CRL has leveraged interest in the green movement since its beginning, Ennis said, and founded a program called “Why Eating Is a Moral Act” in the late 1990s.

But something new is at play. Ennis sees it when he speaks about sustainability at college campuses. So the staff is updating its materials and creating a study guide to appeal to a new generation of Catholics who are concerned about where their food comes from and how it is grown.

At crowded college lectures, Ennis and Thompson explore the encyclical’s concept of “integral ecology,” the belief that everything is interrelated. It sparks discussion on quality of human life and lack of affordable housing, among other modern concerns.

The two men have expressed their hope that “Laudato Si’” can be a vehicle for the new evangelization because it’s not merely an academic document but a clarion call for a sustainable lifestyle. Young people are leading the way. Their sensitivity is an expression of their spirituality.

“The Church has so much guidance to offer in these timely matters,” said CRL member Jane Shey, an Iowa native who works in Washington, D.C., as an agricultural consultant. There is an urgency to address climate change as well as food production issues, she said. “The work of Catholic Rural Life is more important now than ever.”

The organization has a presence in 80 dioceses today — down from 102 in the early 2000s, before the recession and the latest wave of clergy sex-abuse scandals.

Adapting to the future has meant being attuned to the many city-dwelling Catholics who share rural values, Ennis said. Forty-five percent of CRL’s members now live in urban areas. Some grew up on farms.
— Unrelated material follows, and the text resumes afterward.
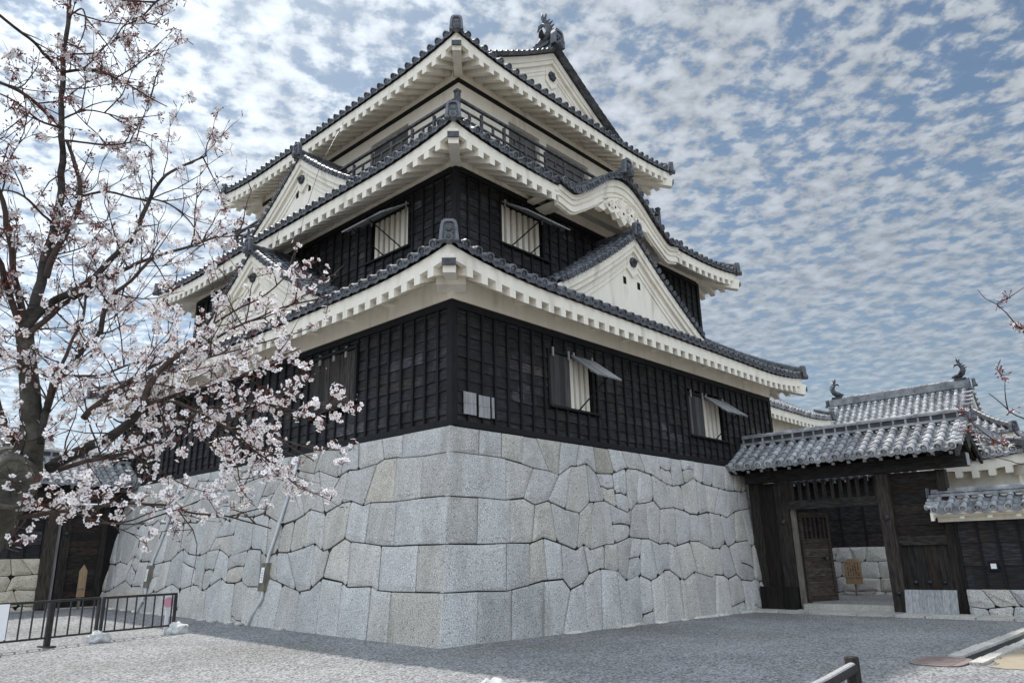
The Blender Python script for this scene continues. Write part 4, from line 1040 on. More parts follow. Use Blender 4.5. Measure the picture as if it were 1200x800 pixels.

Others simply espouse the values fostered there.

In nearly a century, the organization has adapted to new challenges and supported many farm communities, Thompson said.

Its outlook — as first articulated by Father Edwin O’Hara and now advanced by Ennis — is inherently positive: “Catholic Rural Life has a fundamental optimism that is rooted in their confidence that Christ is at the center of all creation and that faithfully attending to the work of the Lord on this earth is the surest path to a happy, healthy farm family.”